The Kings officially hired D.J. Smith as their newest assistant coach on Tuesday, the team confirmed in a statement.
It’s something of an unusual move for Smith, who was fired as the head coach of the Ottawa Senators on Dec. 18. He, like departed Kings coach Todd McLellan, was in his fifth season with the same franchise. Now, he has accepted a lesser position with a downward-spiraling Kings club that tied the plebian Chicago Blackhawks for the fewest wins in January.
This final bit of cobbling crystallized who will be responsible for righting the Kings’ wayward ship in the final 34 games of a bipolar campaign that saw them start the year with a record number of consecutive road wins but has recently been unkind to them regardless of venue. The Kings (23-15-10) hold the first wild-card spot in the Western Conference with 56 points, but they are only four points from falling out and they have meandered through 17 games with just three victories since Dec. 28.
On Monday, General Manager Rob Blake alluded to an outside hire to fill the assistant coach void left by the promotion of power-play guru Jim Hiller to interim head coach. Almost immediately after Blake concluded his remarks, Sportsnet reported the Smith hire, and then the Kings officially confirmed it on Tuesday.
Smith became the latest addition to the myriad criss-crossings between the seemingly distant franchises. The most notable among them might be the competition between 2020’s Nos. 2 and 3 overall draft picks, the Kings’ Quinton Byfield and Ottawa’s Tim Stützle, and the indirect swap of goalies Joonas Korpisalo and Cam Talbot last summer.
Hiller and Smith also have prior history, having coached together as Toronto Maple Leafs assistants under Mike Babcock, who was also the head man in Detroit when McLellan won a Stanley Cup in Motown as an assistant in 2008. They also had somewhat similar playing careers, as dedicated pros who reached the top level but never stuck full-time (Hiller and Smith logged a combined 108 NHL games).

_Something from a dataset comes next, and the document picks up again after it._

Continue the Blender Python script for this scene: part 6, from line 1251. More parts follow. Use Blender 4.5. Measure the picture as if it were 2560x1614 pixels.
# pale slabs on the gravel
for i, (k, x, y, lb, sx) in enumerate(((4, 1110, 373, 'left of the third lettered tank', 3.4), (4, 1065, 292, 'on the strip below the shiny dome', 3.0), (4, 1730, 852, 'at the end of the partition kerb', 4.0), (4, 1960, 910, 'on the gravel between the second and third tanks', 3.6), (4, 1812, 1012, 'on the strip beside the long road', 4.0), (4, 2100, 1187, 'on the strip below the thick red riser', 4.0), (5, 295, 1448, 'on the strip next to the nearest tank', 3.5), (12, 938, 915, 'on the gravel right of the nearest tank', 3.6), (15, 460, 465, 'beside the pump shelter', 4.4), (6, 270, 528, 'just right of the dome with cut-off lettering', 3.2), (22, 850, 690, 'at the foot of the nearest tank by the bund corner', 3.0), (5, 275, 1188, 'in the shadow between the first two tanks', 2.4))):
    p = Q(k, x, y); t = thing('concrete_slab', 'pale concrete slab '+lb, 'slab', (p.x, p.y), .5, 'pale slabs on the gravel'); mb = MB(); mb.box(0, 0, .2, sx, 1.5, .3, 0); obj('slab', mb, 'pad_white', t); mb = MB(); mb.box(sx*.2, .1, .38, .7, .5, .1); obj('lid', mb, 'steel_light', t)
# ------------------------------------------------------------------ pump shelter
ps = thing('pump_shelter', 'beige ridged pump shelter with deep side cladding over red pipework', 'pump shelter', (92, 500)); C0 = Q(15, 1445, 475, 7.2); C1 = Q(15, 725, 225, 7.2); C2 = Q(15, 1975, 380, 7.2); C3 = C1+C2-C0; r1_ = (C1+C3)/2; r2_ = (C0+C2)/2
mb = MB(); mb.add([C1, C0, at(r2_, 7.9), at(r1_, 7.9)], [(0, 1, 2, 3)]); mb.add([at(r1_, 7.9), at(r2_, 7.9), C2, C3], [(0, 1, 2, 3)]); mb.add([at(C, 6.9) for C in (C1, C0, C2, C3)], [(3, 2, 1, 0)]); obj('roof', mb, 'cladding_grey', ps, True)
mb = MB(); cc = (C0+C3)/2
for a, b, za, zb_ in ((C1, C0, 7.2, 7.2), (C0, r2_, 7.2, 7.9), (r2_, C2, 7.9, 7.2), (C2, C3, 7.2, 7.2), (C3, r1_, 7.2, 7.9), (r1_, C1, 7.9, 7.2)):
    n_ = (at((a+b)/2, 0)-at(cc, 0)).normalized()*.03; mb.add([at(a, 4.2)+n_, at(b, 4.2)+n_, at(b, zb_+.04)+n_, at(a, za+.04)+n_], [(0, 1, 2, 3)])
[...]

Smith’s tenure in Ottawa could have been deemed relatively successful, as he elevated the Sens above a .500 points percentage last season in hockey’s strongest division by points totals, the Atlantic. But Ottawa failed to build on that positive momentum this season, leading to Smith’s dismissal and replacement by Jacques Martin, who had previously guided Ottawa, from 1996 to 2004.
Several players, including Stützle, backed their outgoing bench boss, who was 131-154-32 without a playoff appearance in Ottawa.
“He believed in us all the way, and all the young guys,” Stützle told reporters. “I think we’re there for like four or five years with him. Everybody loved playing [for] him.”
Among the Kings’ players with whom Smith has familiarity are Talbot and Andreas Englund, from their time in Ottawa. He also knew Trevor Moore from the nascence of his pro career in Toronto, where Carl Grundstrom was cutting his teeth just two miles down the road with the Leafs’ minor-league club, the Toronto Marlies.